Some of these clients were eager to familiarize themselves with the details of constructive-developmental theory. Others took comfort in learning its broadest brushstrokes in a single conversation. All of them saw ways forward that they previously could not have imagined.
Growth Edge Coaching can offer a different constructive tension, more deeply grounded in choice, to people who already used to living from a self-authoring mind. To illustrate this, we’ll turn next to an L&D professional whose Growth Edge Interview showed strong evidence of self-authorship.
Presented with the choice to either adopt a set of habits that would more firmly anchor his sense of self-authorship or a different set of habits that would begin laying the foundation for self-transformation, he asked a few pointed questions.
In his professional role, he was on an explicit mission to improve life for everybody within the company. He regarded this mission with utmost gravity. He had overcome tremendous obstacles to arrive at this station in his career. There still remained many years of work to do.

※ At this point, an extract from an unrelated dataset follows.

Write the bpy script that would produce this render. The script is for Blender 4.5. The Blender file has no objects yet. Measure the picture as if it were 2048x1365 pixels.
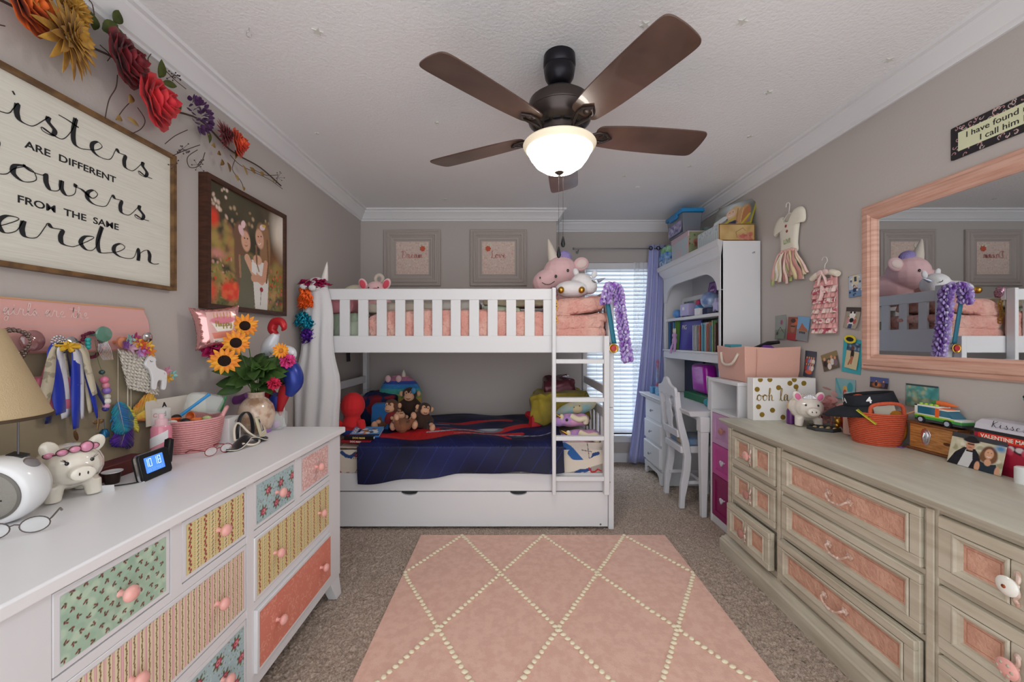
import bpy, math, random
import numpy as np
from mathutils import Vector as V, Matrix as Mx, noise as NZ
random.seed(7)
C = bpy.context.scene.collection
sc = bpy.context.scene
PI = math.pi
rd = math.radians
def lin(h):
    if not isinstance(h, str): return tuple(h[:3])
    h = h.lstrip('#'); o = []
    for i in (0, 2, 4):
        x = int(h[i:i+2], 16) / 255
        o.append(x/12.92 if x <= .04045 else ((x+.055)/1.055)**2.4)
    return tuple(o)
# ---------------------------------------------------------------- camera, world, light, exposure
F, HZ, CH = 796.0, 680.0, 1.245
cd = bpy.data.cameras.new('camera'); cam = bpy.data.objects.new('camera', cd); C.objects.link(cam)
cam.location = (0, 0, CH); cam.rotation_euler = (PI/2, 0, 0)
cd.sensor_width = 36; cd.lens = F/2048*36; cd.shift_y = -2.5/2048; cd.clip_start = .02
sc.camera = cam
sc.view_settings.view_transform = 'Standard'; sc.view_settings.look = 'None'
sc.view_settings.gamma = 1; sc.view_settings.use_curve_mapping = False
sc.view_settings.exposure = 0.36
w = bpy.data.worlds.new('world'); sc.world = w; w.use_nodes = True
w.node_tree.nodes['Background'].inputs[0].default_value = (.965, .985, 1.0, 1)
w.node_tree.nodes['Background'].inputs[1].default_value = 1.62
GLOBE_E = 24.0
def area(name, loc, rot, sx, sy, power, col):
    l = bpy.data.lights.new(name, 'AREA'); l.shape = 'RECTANGLE'; l.size = sx; l.size_y = sy
    l.energy = power; l.color = col
    o = bpy.data.objects.new(name, l); C.objects.link(o); o.location = loc; o.rotation_euler = rot
    return o
area('daylight_outside_window', (1.1, 4.45, 1.2), (rd(-90), 0, 0), 1.5, 2.2, 52, (.74, .88, 1.0))
# ---------------------------------------------------------------- materials
MATS = {}
def mat(name, col, rough=.5, metal=0, bump=0, bscale=60, col2=None, cscale=8, detail=4, emis=None, es=1,
        trans=0, ior=1.45, coat=0, sheen=0, alpha=1, wood=None, ramp=(.4, .6), spec=.5, dist=.01, sss=0, stretch=None):
    if name in MATS: return MATS[name]
    m = bpy.data.materials.new(name); m.use_nodes = True; MATS[name] = m
    nt = m.node_tree; b = nt.nodes['Principled BSDF']; I = b.inputs
    I['Base Color'].default_value = (*lin(col), 1); I['Roughness'].default_value = rough
    I['Metallic'].default_value = metal; I['IOR'].default_value = ior
    I['Transmission Weight'].default_value = trans; I['Coat Weight'].default_value = coat
    I['Sheen Weight'].default_value = sheen*.3; I['Alpha'].default_value = alpha
    I['Specular IOR Level'].default_value = spec
    if emis: I['Emission Color'].default_value = (*lin(emis), 1); I['Emission Strength'].default_value = es
    N = nt.nodes.new; Lk = nt.links.new
    if col2 or bump:
        tc = N('ShaderNodeTexCoord'); src = tc.outputs['Object']
        if stretch:
            mp = N('ShaderNodeMapping'); mp.inputs['Scale'].default_value = stretch
            Lk(src, mp.inputs[0]); src = mp.outputs[0]
    if col2:
        n = N('ShaderNodeTexNoise'); n.inputs['Scale'].default_value = cscale; n.inputs['Detail'].default_value = detail
        Lk(src, n.inputs['Vector'])
        r = N('ShaderNodeValToRGB'); r.color_ramp.elements[0].position = ramp[0]; r.color_ramp.elements[1].position = ramp[1]
        r.color_ramp.elements[0].color = (*lin(col), 1); r.color_ramp.elements[1].color = (*lin(col2), 1)
        Lk(n.outputs['Fac'], r.inputs[0]); Lk(r.outputs[0], I['Base Color'])
    if bump:
        n = N('ShaderNodeTexNoise'); n.inputs['Scale'].default_value = bscale; n.inputs['Detail'].default_value = 3
        Lk(src, n.inputs['Vector'])
        bp = N('ShaderNodeBump'); bp.inputs['Strength'].default_value = bump; bp.inputs['Distance'].default_value = dist
        Lk(n.outputs['Fac'], bp.inputs['Height']); Lk(bp.outputs[0], I['Normal'])
    return m
def vmat(rough=.6, metal=0, sheen=0, coat=0):
    k = 'painted_%s_%s_%s_%s' % (rough, metal, sheen, coat)
    if k in MATS: return MATS[k]
    m = mat(k, '#808080', rough, metal, sheen=sheen, coat=coat)
    a = m.node_tree.nodes.new('ShaderNodeVertexColor'); a.layer_name = 'Col'
    m.node_tree.links.new(a.outputs[0], m.node_tree.nodes['Principled BSDF'].inputs['Base Color'])
    return m
# ---------------------------------------------------------------- mesh builder
MW = {}
def fr(o, x, y):
    x = V(x).normalized(); y = V(y); y = (y - x*y.dot(x)).normalized(); z = x.cross(y)
    M = Mx((x, y, z)).transposed().to_4x4(); M.translation = V(o); return M
def LW(y, z, off=0): return fr((-1.40+off, y, z), (0, 1, 0), (0, 0, 1))     # frame on the left wall: right, up, out
def RW(y, z, off=0): return fr((1.765-off, y, z), (0, -1, 0), (0, 0, 1))    # right wall
def FC(x, y, z): return fr((x, y, z), (1, 0, 0), (0, 0, 1))                  # facing the camera end
def tr(x, y, z, rz=0, rx=0, ry=0, s=1): return Mx.Translation((x, y, z)) @ Mx.Rotation(rd(rz), 4, 'Z') @ Mx.Rotation(rd(ry), 4, 'Y') @ Mx.Rotation(rd(rx), 4, 'X') @ Mx.Scale(s, 4)
def P(px, py, d): return V(((px-1024)*d/F, d, CH-(py-HZ)*d/F))
class MB:
    def __init__(s, T=None): s.v = []; s.f = []; s.mi = []; s.m = 0; s.T = T or Mx()
    def add(s, vs, fs):
        n = len(s.v); T = s.T
        s.v += [T @ V(p) for p in vs]; s.f += [tuple(i+n for i in f) for f in fs]; s.mi += [s.m]*len(fs); return s
    def box(s, x0, x1, y0, y1, z0, z1):
        x0, x1 = sorted((x0, x1)); y0, y1 = sorted((y0, y1)); z0, z1 = sorted((z0, z1))
        return s.add([(x0,y0,z0),(x1,y0,z0),(x1,y1,z0),(x0,y1,z0),(x0,y0,z1),(x1,y0,z1),(x1,y1,z1),(x0,y1,z1)],
                     [(0,3,2,1),(4,5,6,7),(0,1,5,4),(1,2,6,5),(2,3,7,6),(3,0,4,7)])
    def rb(s, c, sz, R=None):
        o = s.T; s.T = o @ Mx.Translation(c) @ (R or Mx()); a, b, d = [q/2 for q in sz]
        s.box(-a, a, -b, b, -d, d); s.T = o; return s
    def tube(s, pts, r, n=8, closed=False):
        pts = [V(p) for p in pts]; k = len(pts); rs = r if isinstance(r, (list, tuple)) else [r]*k
        vs = []; fs = []; up = None
        for i, p in enumerate(pts):
            a = pts[(i-1) % k] if (i or closed) else p; b = pts[(i+1) % k] if (i < k-1 or closed) else p
            t = (b-a)
            if t.length < 1e-9: t = V((0, 0, 1))
            t.normalize()
            if up is None: up = V((0, 0, 1)) if abs(t.z) < .9 else V((1, 0, 0))
            up = up - t*up.dot(t)
            if up.length < 1e-6: up = t.orthogonal()
            up.normalize(); q = t.cross(up)
            for j in range(n):
                an = 2*PI*j/n; vs.append(p + (up*math.cos(an)+q*math.sin(an))*rs[i])
        for i in range(k if closed else k-1):
            for j in range(n):
                a = i*n+j; b = i*n+(j+1) % n; c2 = ((i+1) % k)*n
                fs.append((a, b, c2+(j+1) % n, c2+j))
        if not closed: fs += [tuple(reversed(range(n))), tuple(range((k-1)*n, k*n))]
        return s.add(vs, fs)
    def lathe(s, prof, n=24, T=None, sx=1, sy=1):
        o = s.T; s.T = o @ (T or Mx()); vs = []; fs = []
        for r, z in prof:
            for j in range(n): vs.append((max(r, 1e-5)*sx*math.cos(2*PI*j/n), max(r, 1e-5)*sy*math.sin(2*PI*j/n), z))
        for i in range(len(prof)-1):
            for j in range(n):
                k = (j+1) % n; fs.append((i*n+j, i*n+k, (i+1)*n+k, (i+1)*n+j))
        if prof[0][0] > 1e-4: fs.append(tuple(reversed(range(n))))
        if prof[-1][0] > 1e-4: fs.append(tuple(range((len(prof)-1)*n, len(prof)*n)))
        s.add(vs, fs); s.T = o; return s
    def ell(s, c, r, R=None, n=16, m=9):
        if not isinstance(r, (tuple, list)): r = (r, r, r)
        pr = [(math.sin(PI*i/m), -math.cos(PI*i/m)) for i in range(m+1)]
        return s.lathe(pr, n, Mx.Translation(c) @ (R or Mx()) @ Mx.Diagonal((*r, 1)))
    def prism(s, pts, z0, z1, T=None):
        o = s.T; s.T = o @ (T or Mx()); n = len(pts)
        s.add([(x, y, z0) for x, y in pts]+[(x, y, z1) for x, y in pts],
              [tuple(reversed(range(n))), tuple(range(n, 2*n))]+[(i, (i+1) % n, n+(i+1) % n, n+i) for i in range(n)])
        s.T = o; return s
    def grid(s, fn, nu, nv, cu=False):
        vs = [fn(i/nu if cu else i/(nu-1), j/(nv-1)) for j in range(nv) for i in range(nu)]
        fs = [(j*nu+i, j*nu+(i+1) % nu, (j+1)*nu+(i+1) % nu, (j+1)*nu+i) for j in range(nv-1) for i in range(nu if cu else nu-1)]
        return s.add(vs, fs)
    def steps(s, x0, x1, y0, y1, st, back=None):      # nested rectangles: (inset, height) from the outside in, filled
        vs = []; fs = []
        for ins, z in st: vs += [(x0+ins, y0+ins, z), (x1-ins, y0+ins, z), (x1-ins, y1-ins, z), (x0+ins, y1-ins, z)]
        for i in range(len(st)-1):
            for j in range(4): k = (j+1) % 4; fs.append((i*4+j, i*4+k, i*4+4+k, i*4+4+j))
        n = len(st)*4-4; fs.append((n, n+1, n+2, n+3)); fs.append((3, 2, 1, 0))
        return s.add(vs, fs)
    def jit(s, amp, sc_=10, i0=0):
        for i in range(i0, len(s.v)): s.v[i] = s.v[i] + NZ.noise_vector(s.v[i]*sc_)*amp
        return s
    def build(s, name, m, parent=None, smooth=True, bevel=0, sub=0, solid=0, remesh=0, ang=40, label=None, cat=None, group=None, kind=None, segs=2, cols=None):
        me = bpy.data.meshes.new(name); inv = MW[parent.name].inverted() if parent else Mx()
        me.from_pydata([inv @ p for p in s.v], [], s.f)
        ms = m if isinstance(m, (list, tuple)) else [m]
        for q in ms: me.materials.append(q)
        if len(ms) > 1: me.polygons.foreach_set('material_index', s.mi)
        if smooth:
            me.polygons.foreach_set('use_smooth', [True]*len(me.polygons))
            if not remesh and not sub: me.set_sharp_from_angle(angle=rd(ang))
        me.validate()
        if cols is not None:
            a = me.color_attributes.new('Col', 'FLOAT_COLOR', 'POINT'); a.data.foreach_set('color', cols)
        o = bpy.data.objects.new(name, me); C.objects.link(o)
        MW[o.name] = MW[parent.name] if parent else Mx()
        if parent: o.parent = parent
        if remesh:
            q = o.modifiers.new('r', 'REMESH'); q.mode = 'VOXEL'; q.voxel_size = remesh; q.use_smooth_shade = True
            q = o.modifiers.new('s', 'SMOOTH'); q.iterations = 4; q.factor = .6
        if solid: q = o.modifiers.new('t', 'SOLIDIFY'); q.thickness = solid; q.offset = 0
        if sub: q = o.modifiers.new('u', 'SUBSURF'); q.levels = q.render_levels = sub
        if bevel: q = o.modifiers.new('b', 'BEVEL'); q.width = bevel; q.segments = segs; q.limit_method = 'ANGLE'; q.angle_limit = rd(35)
        tag(o, label, cat, group, kind); return o
def tag(o, label=None, cat=None, group=None, kind=None):
    if label: o['label'] = label
    if cat: o['category'] = cat
    if group: o['group'] = group
    if kind: o['kind'] = kind
    return o
def thing(name, label, cat, loc=(0, 0, 0), rz=0, group=None, M=None):
    o = bpy.data.objects.new(name, None); C.objects.link(o); o.empty_display_size = .05
    M = M or tr(*loc, rz); o.matrix_world = M; MW[o.name] = M.copy()
    return tag(o, label, cat, group)
def dup(o, M, label=None, group=None):
    inv = M
    def cp(q, par):
        c = q.copy(); C.objects.link(c)
        if par: c.parent = par
        else: c.matrix_world = inv
        for ch in kids.get(q.name, []): cp(ch, c)
        return c
    kids = {}
    for q in C.objects:
        if q.parent: kids.setdefault(q.parent.name, []).append(q)
    r = cp(o, None); MW[r.name] = M.copy()
    if label: r['label'] = label
    if group: r['group'] = group
    return r
def txt(s, size, T, m, parent=None, name='lettering', ext=.0004, al='CENTER', sx=1, cat=None, label=None, bold=0):
    cu = bpy.data.curves.new('t', 'FONT'); cu.body = s; cu.size = size; cu.extrude = ext; cu.align_x = al; cu.align_y = 'CENTER'
    cu.resolution_u = 3; cu.offset = bold
    ob = bpy.data.objects.new('t', cu); me = bpy.data.meshes.new_from_object(ob); bpy.data.objects.remove(ob)
    b = MB(T @ Mx.Diagonal((sx, 1, 1, 1))); b.add([v.co for v in me.vertices], [tuple(p.vertices) for p in me.polygons])
    return b.build(name, m, parent, smooth=False, cat=cat, label=label)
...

He didn’t want to do anything that would get in its way.
Viewing the issues that came across his desk each day through paradoxical lenses? Going out of his way to add additional shades of grey to an already perfectly complicated role? None of this held any appeal for him.

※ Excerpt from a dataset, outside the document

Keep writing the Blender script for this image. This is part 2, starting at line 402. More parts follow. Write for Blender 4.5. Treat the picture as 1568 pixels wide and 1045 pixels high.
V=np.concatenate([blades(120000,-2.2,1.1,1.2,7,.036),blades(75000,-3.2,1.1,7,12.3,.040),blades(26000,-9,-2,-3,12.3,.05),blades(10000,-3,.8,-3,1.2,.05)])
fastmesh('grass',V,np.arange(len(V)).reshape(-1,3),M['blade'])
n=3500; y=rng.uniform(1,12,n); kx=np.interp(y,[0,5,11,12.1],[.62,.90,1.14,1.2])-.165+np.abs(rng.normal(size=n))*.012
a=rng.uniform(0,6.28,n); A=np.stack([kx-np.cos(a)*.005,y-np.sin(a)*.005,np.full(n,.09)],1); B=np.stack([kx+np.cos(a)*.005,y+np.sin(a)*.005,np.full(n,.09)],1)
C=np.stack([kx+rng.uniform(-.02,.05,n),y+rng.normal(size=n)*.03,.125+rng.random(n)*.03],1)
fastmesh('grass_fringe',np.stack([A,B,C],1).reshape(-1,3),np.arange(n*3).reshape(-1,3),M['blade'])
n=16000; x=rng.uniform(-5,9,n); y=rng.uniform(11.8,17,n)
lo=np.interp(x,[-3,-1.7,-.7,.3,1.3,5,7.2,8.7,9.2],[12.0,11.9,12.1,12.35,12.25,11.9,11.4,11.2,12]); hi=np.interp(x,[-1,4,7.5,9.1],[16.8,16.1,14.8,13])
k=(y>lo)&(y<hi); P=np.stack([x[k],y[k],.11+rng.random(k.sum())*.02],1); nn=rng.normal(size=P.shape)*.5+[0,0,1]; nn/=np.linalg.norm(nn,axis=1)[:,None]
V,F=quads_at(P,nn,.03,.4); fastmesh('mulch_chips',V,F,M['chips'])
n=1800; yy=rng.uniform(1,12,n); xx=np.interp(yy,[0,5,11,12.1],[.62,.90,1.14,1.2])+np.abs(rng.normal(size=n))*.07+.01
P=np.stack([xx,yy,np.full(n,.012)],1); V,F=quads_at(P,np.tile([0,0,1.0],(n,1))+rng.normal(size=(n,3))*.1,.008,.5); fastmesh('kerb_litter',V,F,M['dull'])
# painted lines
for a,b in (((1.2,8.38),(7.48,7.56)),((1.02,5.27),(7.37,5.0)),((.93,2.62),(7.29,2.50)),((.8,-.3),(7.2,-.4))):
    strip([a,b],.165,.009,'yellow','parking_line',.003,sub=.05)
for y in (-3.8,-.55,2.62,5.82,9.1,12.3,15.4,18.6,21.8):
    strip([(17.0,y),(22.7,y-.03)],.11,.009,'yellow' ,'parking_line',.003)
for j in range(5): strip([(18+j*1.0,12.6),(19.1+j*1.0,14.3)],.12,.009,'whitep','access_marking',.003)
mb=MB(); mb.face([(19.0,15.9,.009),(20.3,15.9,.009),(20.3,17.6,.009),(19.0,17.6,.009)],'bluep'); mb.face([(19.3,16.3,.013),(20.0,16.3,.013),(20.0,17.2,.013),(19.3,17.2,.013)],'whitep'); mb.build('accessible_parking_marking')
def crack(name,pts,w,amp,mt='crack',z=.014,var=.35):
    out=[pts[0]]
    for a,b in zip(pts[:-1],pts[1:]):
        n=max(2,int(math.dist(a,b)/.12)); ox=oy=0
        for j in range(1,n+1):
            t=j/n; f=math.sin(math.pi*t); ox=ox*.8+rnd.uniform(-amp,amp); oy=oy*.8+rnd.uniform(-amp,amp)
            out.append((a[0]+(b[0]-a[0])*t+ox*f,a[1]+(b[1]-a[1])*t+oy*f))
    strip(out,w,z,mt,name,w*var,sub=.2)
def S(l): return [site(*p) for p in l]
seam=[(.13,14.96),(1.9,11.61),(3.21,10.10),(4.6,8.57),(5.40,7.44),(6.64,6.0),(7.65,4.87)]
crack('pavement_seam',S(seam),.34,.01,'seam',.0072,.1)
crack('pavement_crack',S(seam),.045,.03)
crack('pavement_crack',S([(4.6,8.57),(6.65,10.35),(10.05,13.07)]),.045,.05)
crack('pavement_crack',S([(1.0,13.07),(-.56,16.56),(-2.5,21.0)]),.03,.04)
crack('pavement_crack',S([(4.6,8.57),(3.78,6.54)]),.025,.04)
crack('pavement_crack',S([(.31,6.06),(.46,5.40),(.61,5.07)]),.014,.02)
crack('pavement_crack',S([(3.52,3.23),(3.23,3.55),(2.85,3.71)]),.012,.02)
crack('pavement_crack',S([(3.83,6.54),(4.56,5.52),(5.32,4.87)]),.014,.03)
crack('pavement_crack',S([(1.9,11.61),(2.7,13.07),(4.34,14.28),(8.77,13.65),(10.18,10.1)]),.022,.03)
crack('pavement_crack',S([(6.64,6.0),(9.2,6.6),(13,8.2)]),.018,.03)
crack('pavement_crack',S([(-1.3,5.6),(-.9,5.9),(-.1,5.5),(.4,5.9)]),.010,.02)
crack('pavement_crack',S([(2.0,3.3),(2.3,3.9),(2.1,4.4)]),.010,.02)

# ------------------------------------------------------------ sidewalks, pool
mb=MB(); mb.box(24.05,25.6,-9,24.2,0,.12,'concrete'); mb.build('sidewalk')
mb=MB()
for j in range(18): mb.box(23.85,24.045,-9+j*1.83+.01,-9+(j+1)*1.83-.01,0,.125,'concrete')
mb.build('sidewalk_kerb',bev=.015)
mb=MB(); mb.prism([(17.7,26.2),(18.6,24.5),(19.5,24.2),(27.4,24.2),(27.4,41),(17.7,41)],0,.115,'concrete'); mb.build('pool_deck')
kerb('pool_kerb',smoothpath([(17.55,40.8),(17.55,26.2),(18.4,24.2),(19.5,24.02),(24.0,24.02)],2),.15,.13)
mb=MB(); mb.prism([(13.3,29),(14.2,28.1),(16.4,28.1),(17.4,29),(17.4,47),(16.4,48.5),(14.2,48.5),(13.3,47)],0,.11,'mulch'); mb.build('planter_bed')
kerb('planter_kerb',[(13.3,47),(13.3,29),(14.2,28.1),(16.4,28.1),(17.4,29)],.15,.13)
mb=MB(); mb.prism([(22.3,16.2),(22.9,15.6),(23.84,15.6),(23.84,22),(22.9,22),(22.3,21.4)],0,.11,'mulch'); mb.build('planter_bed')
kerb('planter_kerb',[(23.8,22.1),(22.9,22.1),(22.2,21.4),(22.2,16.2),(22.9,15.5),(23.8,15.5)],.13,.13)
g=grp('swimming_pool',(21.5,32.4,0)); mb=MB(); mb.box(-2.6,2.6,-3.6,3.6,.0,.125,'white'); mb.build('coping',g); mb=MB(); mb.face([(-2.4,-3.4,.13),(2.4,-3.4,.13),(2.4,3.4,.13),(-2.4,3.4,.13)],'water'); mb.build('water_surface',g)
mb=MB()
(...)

The choice to lean more fully into self-authorship was a no-brainer. For now. The L&D professional made his choice to continue down the road of self-authorship fully aware that things might change. One day the single-minded purpose he brought to his work might no longer make sense, at which point new habits might be required. But even as he confidently chose the path of self-authorship to the exclusion of self-transformation, the seed that he might one day choose to pursue a radically different path had been planted.